• _Task instructions_: All of the material below is to be retyped exactly.

• _Recorded data_:
-------------------------

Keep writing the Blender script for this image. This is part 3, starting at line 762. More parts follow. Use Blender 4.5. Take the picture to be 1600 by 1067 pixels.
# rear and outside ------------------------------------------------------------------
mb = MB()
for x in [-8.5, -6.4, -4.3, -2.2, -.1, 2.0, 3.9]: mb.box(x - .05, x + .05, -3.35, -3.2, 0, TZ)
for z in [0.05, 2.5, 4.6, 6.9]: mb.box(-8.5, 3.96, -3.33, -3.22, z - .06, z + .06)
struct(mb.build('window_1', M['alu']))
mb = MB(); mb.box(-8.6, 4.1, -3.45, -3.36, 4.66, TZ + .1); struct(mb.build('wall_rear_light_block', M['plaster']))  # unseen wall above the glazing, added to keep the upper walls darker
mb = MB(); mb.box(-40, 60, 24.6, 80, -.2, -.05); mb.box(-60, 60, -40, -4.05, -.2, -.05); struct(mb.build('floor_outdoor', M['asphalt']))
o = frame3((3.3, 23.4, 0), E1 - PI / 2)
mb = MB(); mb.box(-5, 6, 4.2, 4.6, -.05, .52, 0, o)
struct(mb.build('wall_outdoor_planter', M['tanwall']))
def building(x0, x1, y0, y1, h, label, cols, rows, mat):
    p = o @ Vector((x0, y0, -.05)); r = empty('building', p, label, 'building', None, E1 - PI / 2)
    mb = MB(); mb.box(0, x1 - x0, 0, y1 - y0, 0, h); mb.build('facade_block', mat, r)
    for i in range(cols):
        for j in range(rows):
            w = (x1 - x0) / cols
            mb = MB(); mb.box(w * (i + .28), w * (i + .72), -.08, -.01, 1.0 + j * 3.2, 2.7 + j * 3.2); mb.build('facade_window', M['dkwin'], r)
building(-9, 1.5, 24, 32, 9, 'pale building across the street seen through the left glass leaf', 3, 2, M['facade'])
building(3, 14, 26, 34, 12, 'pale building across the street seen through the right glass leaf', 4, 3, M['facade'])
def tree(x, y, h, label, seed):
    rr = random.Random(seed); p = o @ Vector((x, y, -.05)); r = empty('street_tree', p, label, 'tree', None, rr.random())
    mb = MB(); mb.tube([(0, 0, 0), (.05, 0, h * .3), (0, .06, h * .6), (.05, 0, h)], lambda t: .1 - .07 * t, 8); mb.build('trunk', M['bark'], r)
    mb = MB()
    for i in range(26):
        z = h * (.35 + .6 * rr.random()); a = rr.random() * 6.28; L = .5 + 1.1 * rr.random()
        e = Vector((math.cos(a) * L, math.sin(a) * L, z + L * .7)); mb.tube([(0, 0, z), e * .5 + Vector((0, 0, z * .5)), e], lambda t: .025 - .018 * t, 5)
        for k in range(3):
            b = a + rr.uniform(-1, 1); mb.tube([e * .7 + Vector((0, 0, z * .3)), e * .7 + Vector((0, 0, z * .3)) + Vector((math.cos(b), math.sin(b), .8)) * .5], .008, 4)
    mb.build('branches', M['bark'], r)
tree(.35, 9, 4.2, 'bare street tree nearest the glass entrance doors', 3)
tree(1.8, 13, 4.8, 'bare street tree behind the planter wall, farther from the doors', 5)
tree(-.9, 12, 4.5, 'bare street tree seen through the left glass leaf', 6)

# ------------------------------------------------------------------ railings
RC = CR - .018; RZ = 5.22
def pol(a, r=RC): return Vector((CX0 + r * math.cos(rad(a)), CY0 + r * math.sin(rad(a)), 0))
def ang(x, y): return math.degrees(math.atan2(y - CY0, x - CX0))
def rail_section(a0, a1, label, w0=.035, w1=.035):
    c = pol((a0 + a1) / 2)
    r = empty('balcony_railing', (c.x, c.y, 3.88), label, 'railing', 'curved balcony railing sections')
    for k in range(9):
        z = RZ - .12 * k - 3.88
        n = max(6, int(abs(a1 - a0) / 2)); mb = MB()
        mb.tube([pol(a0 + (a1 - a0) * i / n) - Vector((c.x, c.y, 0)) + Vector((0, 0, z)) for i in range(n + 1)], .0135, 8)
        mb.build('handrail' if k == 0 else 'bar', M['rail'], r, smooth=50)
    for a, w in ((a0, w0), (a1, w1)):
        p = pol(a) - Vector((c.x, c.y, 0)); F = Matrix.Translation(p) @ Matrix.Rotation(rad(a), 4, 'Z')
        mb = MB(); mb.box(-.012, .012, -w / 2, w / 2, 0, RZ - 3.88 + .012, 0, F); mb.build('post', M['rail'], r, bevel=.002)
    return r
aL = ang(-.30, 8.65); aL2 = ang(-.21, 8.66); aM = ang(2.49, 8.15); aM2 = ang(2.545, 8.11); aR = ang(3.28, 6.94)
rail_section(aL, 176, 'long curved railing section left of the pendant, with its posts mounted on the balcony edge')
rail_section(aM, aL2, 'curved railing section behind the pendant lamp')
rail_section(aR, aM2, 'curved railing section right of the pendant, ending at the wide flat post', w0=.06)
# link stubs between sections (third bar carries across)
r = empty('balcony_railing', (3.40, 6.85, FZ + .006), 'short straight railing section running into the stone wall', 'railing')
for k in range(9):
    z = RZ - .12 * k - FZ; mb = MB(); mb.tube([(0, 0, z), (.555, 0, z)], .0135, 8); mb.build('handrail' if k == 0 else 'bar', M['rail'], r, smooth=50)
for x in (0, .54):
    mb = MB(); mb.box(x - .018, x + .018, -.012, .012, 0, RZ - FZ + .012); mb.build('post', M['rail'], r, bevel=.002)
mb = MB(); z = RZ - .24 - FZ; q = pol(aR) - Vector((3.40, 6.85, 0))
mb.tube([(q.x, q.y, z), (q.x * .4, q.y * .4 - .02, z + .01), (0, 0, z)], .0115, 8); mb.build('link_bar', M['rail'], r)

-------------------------

• _Exercise response_:
Keep writing the Blender script for this image. This is part 3, starting at line 762. More parts follow. Use Blender 4.5. Take the picture to be 1600 by 1067 pixels.
# rear and outside ------------------------------------------------------------------
mb = MB()
for x in [-8.5, -6.4, -4.3, -2.2, -.1, 2.0, 3.9]: mb.box(x - .05, x + .05, -3.35, -3.2, 0, TZ)
for z in [0.05, 2.5, 4.6, 6.9]: mb.box(-8.5, 3.96, -3.33, -3.22, z - .06, z + .06)
struct(mb.build('window_1', M['alu']))
mb = MB(); mb.box(-8.6, 4.1, -3.45, -3.36, 4.66, TZ + .1); struct(mb.build('wall_rear_light_block', M['plaster']))  # unseen wall above the glazing, added to keep the upper walls darker
mb = MB(); mb.box(-40, 60, 24.6, 80, -.2, -.05); mb.box(-60, 60, -40, -4.05, -.2, -.05); struct(mb.build('floor_outdoor', M['asphalt']))
o = frame3((3.3, 23.4, 0), E1 - PI / 2)
mb = MB(); mb.box(-5, 6, 4.2, 4.6, -.05, .52, 0, o)
struct(mb.build('wall_outdoor_planter', M['tanwall']))
def building(x0, x1, y0, y1, h, label, cols, rows, mat):
    p = o @ Vector((x0, y0, -.05)); r = empty('building', p, label, 'building', None, E1 - PI / 2)
    mb = MB(); mb.box(0, x1 - x0, 0, y1 - y0, 0, h); mb.build('facade_block', mat, r)
    for i in range(cols):
        for j in range(rows):
            w = (x1 - x0) / cols
            mb = MB(); mb.box(w * (i + .28), w * (i + .72), -.08, -.01, 1.0 + j * 3.2, 2.7 + j * 3.2); mb.build('facade_window', M['dkwin'], r)
building(-9, 1.5, 24, 32, 9, 'pale building across the street seen through the left glass leaf', 3, 2, M['facade'])
building(3, 14, 26, 34, 12, 'pale building across the street seen through the right glass leaf', 4, 3, M['facade'])
def tree(x, y, h, label, seed):
    rr = random.Random(seed); p = o @ Vector((x, y, -.05)); r = empty('street_tree', p, label, 'tree', None, rr.random())
    mb = MB(); mb.tube([(0, 0, 0), (.05, 0, h * .3), (0, .06, h * .6), (.05, 0, h)], lambda t: .1 - .07 * t, 8); mb.build('trunk', M['bark'], r)
    mb = MB()
    for i in range(26):
        z = h * (.35 + .6 * rr.random()); a = rr.random() * 6.28; L = .5 + 1.1 * rr.random()
        e = Vector((math.cos(a) * L, math.sin(a) * L, z + L * .7)); mb.tube([(0, 0, z), e * .5 + Vector((0, 0, z * .5)), e], lambda t: .025 - .018 * t, 5)
        for k in range(3):
            b = a + rr.uniform(-1, 1); mb.tube([e * .7 + Vector((0, 0, z * .3)), e * .7 + Vector((0, 0, z * .3)) + Vector((math.cos(b), math.sin(b), .8)) * .5], .008, 4)
    mb.build('branches', M['bark'], r)
tree(.35, 9, 4.2, 'bare street tree nearest the glass entrance doors', 3)
tree(1.8, 13, 4.8, 'bare street tree behind the planter wall, farther from the doors', 5)
tree(-.9, 12, 4.5, 'bare street tree seen through the left glass leaf', 6)

# ------------------------------------------------------------------ railings
RC = CR - .018; RZ = 5.22
def pol(a, r=RC): return Vector((CX0 + r * math.cos(rad(a)), CY0 + r * math.sin(rad(a)), 0))
def ang(x, y): return math.degrees(math.atan2(y - CY0, x - CX0))
def rail_section(a0, a1, label, w0=.035, w1=.035):
    c = pol((a0 + a1) / 2)
    r = empty('balcony_railing', (c.x, c.y, 3.88), label, 'railing', 'curved balcony railing sections')
    for k in range(9):
        z = RZ - .12 * k - 3.88
        n = max(6, int(abs(a1 - a0) / 2)); mb = MB()
        mb.tube([pol(a0 + (a1 - a0) * i / n) - Vector((c.x, c.y, 0)) + Vector((0, 0, z)) for i in range(n + 1)], .0135, 8)
        mb.build('handrail' if k == 0 else 'bar', M['rail'], r, smooth=50)
    for a, w in ((a0, w0), (a1, w1)):
        p = pol(a) - Vector((c.x, c.y, 0)); F = Matrix.Translation(p) @ Matrix.Rotation(rad(a), 4, 'Z')
        mb = MB(); mb.box(-.012, .012, -w / 2, w / 2, 0, RZ - 3.88 + .012, 0, F); mb.build('post', M['rail'], r, bevel=.002)
    return r
aL = ang(-.30, 8.65); aL2 = ang(-.21, 8.66); aM = ang(2.49, 8.15); aM2 = ang(2.545, 8.11); aR = ang(3.28, 6.94)
rail_section(aL, 176, 'long curved railing section left of the pendant, with its posts mounted on the balcony edge')
rail_section(aM, aL2, 'curved railing section behind the pendant lamp')
rail_section(aR, aM2, 'curved railing section right of the pendant, ending at the wide flat post', w0=.06)
# link stubs between sections (third bar carries across)
r = empty('balcony_railing', (3.40, 6.85, FZ + .006), 'short straight railing section running into the stone wall', 'railing')
for k in range(9):
    z = RZ - .12 * k - FZ; mb = MB(); mb.tube([(0, 0, z), (.555, 0, z)], .0135, 8); mb.build('handrail' if k == 0 else 'bar', M['rail'], r, smooth=50)
for x in (0, .54):
    mb = MB(); mb.box(x - .018, x + .018, -.012, .012, 0, RZ - FZ + .012); mb.build('post', M['rail'], r, bevel=.002)
mb = MB(); z = RZ - .24 - FZ; q = pol(aR) - Vector((3.40, 6.85, 0))
mb.tube([(q.x, q.y, z), (q.x * .4, q.y * .4 - .02, z + .01), (0, 0, z)], .0115, 8); mb.build('link_bar', M['rail'], r)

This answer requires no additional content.